“The situation will continue to deteriorate for the workers' safety and the environment until one of two things happen: Either there will be a major environmental catastrophe at Prudhoe Bay, similar to the Exxon Valdez, or there will be a change in environmental and employee safety oversight in Alaska before that disaster occurs," according to a March 4, 2002, copy of BP employee William Burkett's testimony before a Senate Committee chaired by Sen. Joseph Lieberman, D-Conn. and Sen.

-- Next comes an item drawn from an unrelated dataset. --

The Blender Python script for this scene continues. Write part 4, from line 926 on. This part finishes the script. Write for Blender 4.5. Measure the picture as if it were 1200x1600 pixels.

Bob Graham, D-Fla.
BP refused to budge, and on several occasions, Hamel alleged, company executives lied to Congress and Alaska state regulators about the condition of its Prudhoe Bay facilities and the amount of money the company was spending on maintenance and pipeline upgrades.
Glen Plumlee, a senior financial analyst with Alyeska Pipeline Service Co., operator of the trans-Alaska pipeline system of which BP is a majority owner, filed a complaint with federal labor officials in 2006 alleging that company executives retaliated against him because he cooperated with the Environmental Protection Agency's criminal investigation into the company.
Plumlee claimed that company executives pressured him in December 2005 to alter the amount of money BP-controlled Alyeska spent on pipeline corrosion - from $28 million to $46 million - for the previous year, which he refused to do.
Plumlee added that it wasn't the first time he had been asked to cook the books. "On September 19, 2005, an Alyeska executive asked him to pull together the numbers on corrosion spending for Steve Marshall, BP Exploration (Alaska) Inc.'s president," according to an April 5 report in the Fairbanks News-Miner.
Another high-level executive of BP-controlled Alyeska also tried to warn company executives about numerous safety and maintenance problems associated with the 800-mile trans-Alaska pipeline system that, if unanswered, would have had a direct impact on BP's Prudhoe Bay operations.
In August 2005, Dan Hisey, the former chief operating officer of Alyeska, created a comprehensive list for Alyeska's top executives of the 101 current and potential problems plaguing the pipeline system, one of which was severe corrosion. A week after the list was circulated Hisey's position was abolished.